Tibetliler 703 yılında Tarım Havzası’nın doğu ucunda Tang kuvvetlerine karşı Doğu Göktürkleriyle bir ittifak oluşturmuş ama bunları Turfan’dan çıkarmak konusunda başarısız olmuşlardır. Batı Göktürkleri de Tang ordularına karşı ama batı cephesinde harekete geçmiş ve bunları Suyab’dan püskürtmeyi başarmışlardır. Batı Göktürkleri daha sonra, Batı Türkistan’a yönetici olarak alt kavimlerinden biri olan Türgişleri atamışlardır. Türgişlerin ana vatanı Suyab’ın çevre bölgesiydi.
Tibetliler böylece Gandhara’nın Türki Şahlarıyla ittifak kurarak 705’te o sırada zaten zayıflamış bulunan Emevîleri Baktriya’dan sürmeye çalıştılar. Araplar bir süre için bölgeyi kaptırmamayı başardılar. Bununla beraber, 708 yılında Halife Velid’in (halifelik dönemi 705 – 715) döneminde Türki Şahların prensi Nazaktar Han, Emevîleri Baktriya’dan sürerek birkaç sene boyunca fanatik bir Budist egemenliği kurdu. Hatta Nava Vihara’nın İslam’ı benimsemiş olan eski başrahibinin boynunu vurdurdu.
Emevî kuvvetleri Baktriya’yı kaybetmelerine rağmen Soğd’daki Buhara’yı ellerinde tutmaya devam ettiler. Kuzeyden ilerleyen Türgişler Soğd’un geri kalanını ele geçirip daha da yayılarak Tarım Havzası’nın batısında Kaşgar’ı ve Kuça’yı da ele geçirdiler.
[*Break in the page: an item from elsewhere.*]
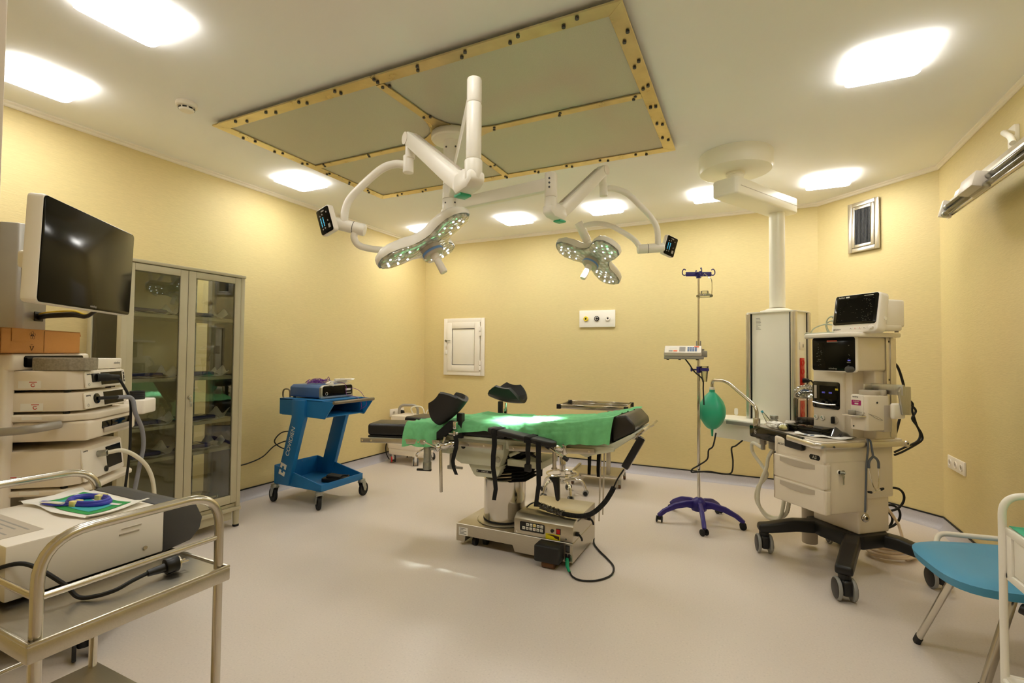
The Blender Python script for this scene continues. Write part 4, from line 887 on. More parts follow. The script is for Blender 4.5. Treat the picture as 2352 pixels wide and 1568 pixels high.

O zaman Tibetlilerin bir diğer müttefiki olan Doğu Göktürkleri de Soğd’daki güç savaşına müdahil olarak Çungarya’dan gelip kuzeyden Türgişlere saldırdılar ve sonunda Türgişlerin ana vatanı Suyab’ı ele geçirdiler. Türgişlerin dikkati kuzey cephesine yoğunlaşmışken, fırsattan istifade eden Emevîler Buhara’dan ilerleyerek Türgiş bölgesinin en güneyindeki Semerkant’ı ele geçirdiler.
Özet
Emevî Araplarının başlangıçta Baktriya’da kurdukları hakimiyet çok güçlü değildi ve bu sebeple Soğd’a ilerlemeleri çok yavaş oldu. İstedikleri gibi saldırıda bulunacak güçleri yoktu ve herhangi bir ilerleme kaydedebilmek için Soğd’u ele geçirmeye çalışan diğer büyük güçler arasında askeri bir boşluk oluşmasını beklemeleri gerekiyordu. Kesinlikle Orta Asya’ya İslam’ı yaymak amacıyla kutsal bir savaş yürütmüyorlar, yalnızca siyasi kazanç ve toprak elde etmeye çalışan siyasi güçlerden birini teşkil ediyorlardı. Arap komutanı Kuteybe Bin Müslim 712 yılında Buhara’da Soğd’un ilk camisini yaptırdı. 771’den önce ikinci bir cami yapılmamış olması İslam’ın yayılmasının esasında ne kadar yavaş gerçekleştiğini göstermektedir.